Retype every entry in its entirety, without alteration.

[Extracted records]
· · · ·

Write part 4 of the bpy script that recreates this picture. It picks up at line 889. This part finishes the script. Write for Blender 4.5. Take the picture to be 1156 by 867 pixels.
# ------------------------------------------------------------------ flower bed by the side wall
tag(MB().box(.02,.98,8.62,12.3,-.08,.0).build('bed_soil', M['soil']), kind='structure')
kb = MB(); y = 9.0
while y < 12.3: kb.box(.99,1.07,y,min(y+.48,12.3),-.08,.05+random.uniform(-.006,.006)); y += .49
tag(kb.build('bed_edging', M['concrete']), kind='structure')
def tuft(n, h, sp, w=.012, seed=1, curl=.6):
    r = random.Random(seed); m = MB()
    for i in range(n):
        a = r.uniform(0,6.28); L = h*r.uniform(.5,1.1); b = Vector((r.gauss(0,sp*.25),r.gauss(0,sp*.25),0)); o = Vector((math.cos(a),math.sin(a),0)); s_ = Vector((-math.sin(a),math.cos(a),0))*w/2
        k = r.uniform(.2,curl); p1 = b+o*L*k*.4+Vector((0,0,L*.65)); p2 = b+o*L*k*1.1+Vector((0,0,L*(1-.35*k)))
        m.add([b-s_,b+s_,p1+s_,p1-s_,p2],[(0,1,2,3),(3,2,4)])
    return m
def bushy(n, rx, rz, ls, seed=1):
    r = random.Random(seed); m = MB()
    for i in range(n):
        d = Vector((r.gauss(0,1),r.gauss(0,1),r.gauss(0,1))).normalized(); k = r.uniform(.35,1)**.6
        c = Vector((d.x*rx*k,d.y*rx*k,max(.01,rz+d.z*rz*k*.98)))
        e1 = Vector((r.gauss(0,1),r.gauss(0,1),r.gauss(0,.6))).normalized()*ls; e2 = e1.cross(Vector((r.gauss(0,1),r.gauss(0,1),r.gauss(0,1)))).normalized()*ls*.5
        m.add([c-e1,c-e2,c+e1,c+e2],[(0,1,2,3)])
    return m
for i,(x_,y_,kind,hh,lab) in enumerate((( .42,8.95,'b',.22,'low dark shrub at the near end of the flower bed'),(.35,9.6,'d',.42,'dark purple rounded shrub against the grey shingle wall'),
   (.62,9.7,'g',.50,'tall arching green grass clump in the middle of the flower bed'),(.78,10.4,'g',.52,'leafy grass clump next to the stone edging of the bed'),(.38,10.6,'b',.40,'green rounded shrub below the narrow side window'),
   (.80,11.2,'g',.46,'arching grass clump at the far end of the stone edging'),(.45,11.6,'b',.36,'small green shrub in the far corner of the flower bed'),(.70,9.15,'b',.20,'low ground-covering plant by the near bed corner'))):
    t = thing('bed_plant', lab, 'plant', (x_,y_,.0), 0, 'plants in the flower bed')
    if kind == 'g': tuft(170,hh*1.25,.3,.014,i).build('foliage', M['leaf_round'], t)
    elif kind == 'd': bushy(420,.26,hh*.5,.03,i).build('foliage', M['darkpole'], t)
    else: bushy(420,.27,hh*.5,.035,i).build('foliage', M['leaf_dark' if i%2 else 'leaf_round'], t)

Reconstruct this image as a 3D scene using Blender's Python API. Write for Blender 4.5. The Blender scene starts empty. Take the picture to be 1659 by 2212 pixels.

· · · ·

[Exercise solution]
Write part 4 of the bpy script that recreates this picture. It picks up at line 889. This part finishes the script. Write for Blender 4.5. Take the picture to be 1156 by 867 pixels.
# ------------------------------------------------------------------ flower bed by the side wall
tag(MB().box(.02,.98,8.62,12.3,-.08,.0).build('bed_soil', M['soil']), kind='structure')
kb = MB(); y = 9.0
while y < 12.3: kb.box(.99,1.07,y,min(y+.48,12.3),-.08,.05+random.uniform(-.006,.006)); y += .49
tag(kb.build('bed_edging', M['concrete']), kind='structure')
def tuft(n, h, sp, w=.012, seed=1, curl=.6):
    r = random.Random(seed); m = MB()
    for i in range(n):
        a = r.uniform(0,6.28); L = h*r.uniform(.5,1.1); b = Vector((r.gauss(0,sp*.25),r.gauss(0,sp*.25),0)); o = Vector((math.cos(a),math.sin(a),0)); s_ = Vector((-math.sin(a),math.cos(a),0))*w/2
        k = r.uniform(.2,curl); p1 = b+o*L*k*.4+Vector((0,0,L*.65)); p2 = b+o*L*k*1.1+Vector((0,0,L*(1-.35*k)))
        m.add([b-s_,b+s_,p1+s_,p1-s_,p2],[(0,1,2,3),(3,2,4)])
    return m
def bushy(n, rx, rz, ls, seed=1):
    r = random.Random(seed); m = MB()
    for i in range(n):
        d = Vector((r.gauss(0,1),r.gauss(0,1),r.gauss(0,1))).normalized(); k = r.uniform(.35,1)**.6
        c = Vector((d.x*rx*k,d.y*rx*k,max(.01,rz+d.z*rz*k*.98)))
        e1 = Vector((r.gauss(0,1),r.gauss(0,1),r.gauss(0,.6))).normalized()*ls; e2 = e1.cross(Vector((r.gauss(0,1),r.gauss(0,1),r.gauss(0,1)))).normalized()*ls*.5
        m.add([c-e1,c-e2,c+e1,c+e2],[(0,1,2,3)])
    return m
for i,(x_,y_,kind,hh,lab) in enumerate((( .42,8.95,'b',.22,'low dark shrub at the near end of the flower bed'),(.35,9.6,'d',.42,'dark purple rounded shrub against the grey shingle wall'),
   (.62,9.7,'g',.50,'tall arching green grass clump in the middle of the flower bed'),(.78,10.4,'g',.52,'leafy grass clump next to the stone edging of the bed'),(.38,10.6,'b',.40,'green rounded shrub below the narrow side window'),
   (.80,11.2,'g',.46,'arching grass clump at the far end of the stone edging'),(.45,11.6,'b',.36,'small green shrub in the far corner of the flower bed'),(.70,9.15,'b',.20,'low ground-covering plant by the near bed corner'))):
    t = thing('bed_plant', lab, 'plant', (x_,y_,.0), 0, 'plants in the flower bed')
    if kind == 'g': tuft(170,hh*1.25,.3,.014,i).build('foliage', M['leaf_round'], t)
    elif kind == 'd': bushy(420,.26,hh*.5,.03,i).build('foliage', M['darkpole'], t)
    else: bushy(420,.27,hh*.5,.035,i).build('foliage', M['leaf_dark' if i%2 else 'leaf_round'], t)

Reconstruct this image as a 3D scene using Blender's Python API. Write for Blender 4.5. The Blender scene starts empty. Take the picture to be 1659 by 2212 pixels.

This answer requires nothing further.